Юридическая грамотность деятелей из прокуратуры простирается настолько далеко, что они, не стесняясь, объясняли, что комментировать ход процесса и вообще обсуждать увиденное имеют право только его непосредственные участники, а остальные, надо полагать, могут только молча смотреть и сопеть в две дырочки.

Пока им разрешают.

При этом, поскольку адвокаты и судья связаны профессиональными ограничениями, а обвиняемые – конвоем, получается, что единственные, кто на деле имеет право комментировать ход процесса – это сами прокуроры.

Что ж: какова демократия – такова и свобода слова, таковы и люди, обслуживающие (а точнее, приватизирующие) эту свободу.

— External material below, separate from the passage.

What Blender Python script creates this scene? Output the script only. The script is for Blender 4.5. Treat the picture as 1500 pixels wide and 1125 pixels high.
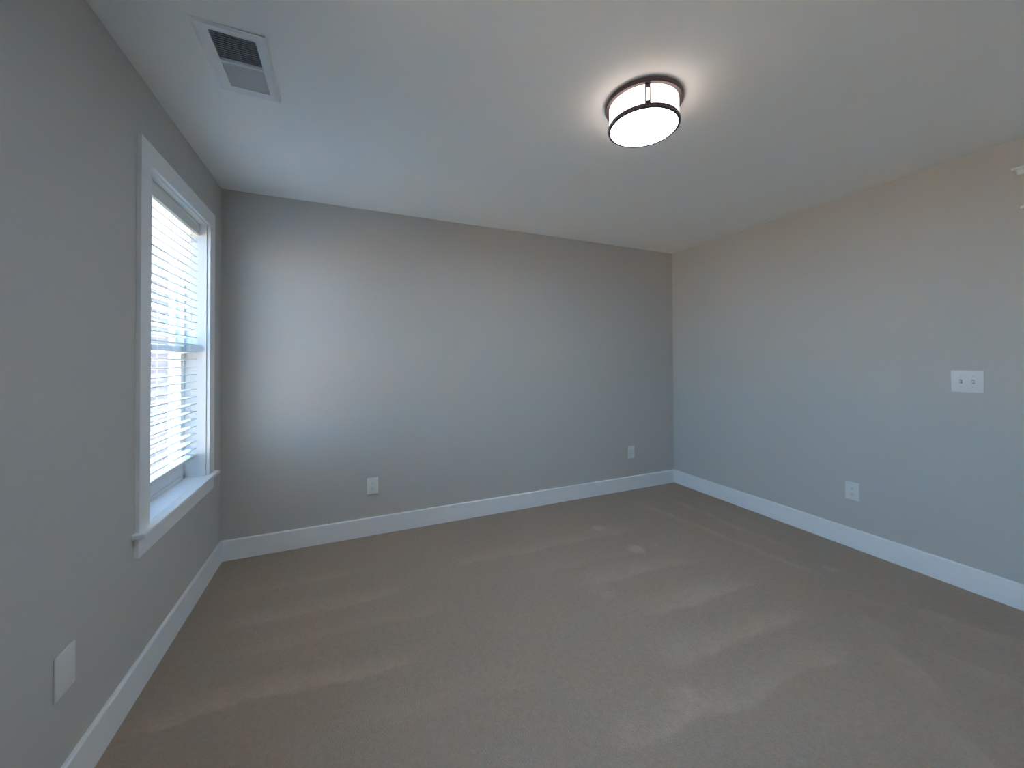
import bpy, bmesh, math, random
from mathutils import Vector, Matrix

# ------------------------------------------------------------------ clear
for o in list(bpy.data.objects):
    bpy.data.objects.remove(o)
SC = bpy.context.scene
COL = SC.collection

# ------------------------------------------------------------------ room sizes (metres)
H = 2.44            # ceiling height
W = 3.96            # left wall (x=0) to right wall (x=W)
YF = -4.75          # wall behind the camera; the back wall is y=0
TB = 0.014          # baseboard thickness
HB = 0.133          # baseboard height

# ------------------------------------------------------------------ camera
yaw, pitch, roll = 0.410746, 0.011747, -0.004426
fwd = Vector((math.sin(yaw)*math.cos(pitch), math.cos(yaw)*math.cos(pitch), math.sin(pitch)))
rt = Vector((math.cos(yaw), -math.sin(yaw), 0.0))
up = rt.cross(fwd)
cr, sr = math.cos(roll), math.sin(roll)
r2, u2 = cr*rt + sr*up, -sr*rt + cr*up
cam_d = bpy.data.cameras.new('camera')
cam = bpy.data.objects.new('camera', cam_d)
COL.objects.link(cam)
m = Matrix((r2, u2, -fwd)).transposed().to_4x4()
m.translation = Vector((0.7530, -3.0499, 1.2983))
cam.matrix_world = m
cam_d.sensor_fit = 'HORIZONTAL'
cam_d.sensor_width = 36.0
cam_d.lens = 557.8/1500*36.0
cam_d.shift_y = -40.6/1500
cam_d.clip_start = 0.02
SC.camera = cam

# ------------------------------------------------------------------ sky
SKY = 25.0
world = bpy.data.worlds.new('sky')
SC.world = world
world.use_nodes = True
nt = world.node_tree
nt.nodes.clear()
out = nt.nodes.new('ShaderNodeOutputWorld')
bg = nt.nodes.new('ShaderNodeBackground')
tc = nt.nodes.new('ShaderNodeTexCoord')
sep = nt.nodes.new('ShaderNodeSeparateXYZ')
ramp = nt.nodes.new('ShaderNodeValToRGB')
ramp.color_ramp.elements[0].position = 0.0
ramp.color_ramp.elements[0].color = (0.33, 0.53, 0.73, 1)
ramp.color_ramp.elements[1].position = 0.7
ramp.color_ramp.elements[1].color = (0.30, 0.66, 1.23, 1)
e = ramp.color_ramp.elements.new(0.12)
e.color = (0.29, 0.55, 0.86, 1)
nt.links.new(tc.outputs['Generated'], sep.inputs[0])
nt.links.new(sep.outputs['Z'], ramp.inputs[0])
nt.links.new(ramp.outputs[0], bg.inputs['Color'])
bg.inputs['Strength'].default_value = SKY
nt.links.new(bg.outputs[0], out.inputs[0])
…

Можно понять судью, которому после этого «шоу прокуроров» понадобилось объявить перерыв на час-полтора для вынесения заведомо предопределенного решения: он тоже человек, и ему, похоже, тоже надо было протошниться и прополоскать рот какой-нибудь водой.

На самом деле последовательная дискредитация правосудия, как и последовательная дискредитация выборов и других институтов демократии, целенаправленно осуществляемая все еще путинским (а отнюдь не медведевским) режимом, лишает его необходимых для существования любой власти социальных демпферов.

Даже если сегодня тот или иной ставленник власти по-честному выиграет выборы – в это не поверит никто, кроме его родственников.

Если тот или иной ставленник власти станет жертвой преступления – в его невинность также поверят немногие, а сочувствовать будут лишь ближайшие знакомые.

И когда сгнившая власть начнет искать, кому передать полномочия в обмен на собственную безопасность, она не найдет новых защитников и преемников, она не найдет новых Путиных. Дай бог, если найдутся хотя бы новые прокуроры, способные исполнить в отношении ее даже весьма суровые законы.

Беда не в том, что эти люди копают яму себе – беда в том, что они сначала сталкивают в нее всех нас.

Их самозабвенный, обморочный энтузиазм производит чудовищное впечатление. И, хотя простое выслушивание их заявлений производит впечатление купания в навозе, я пойду на этот процесс еще и еще: не так часто удается увидеть одновременно стриптиз и агонию правящей клептократии.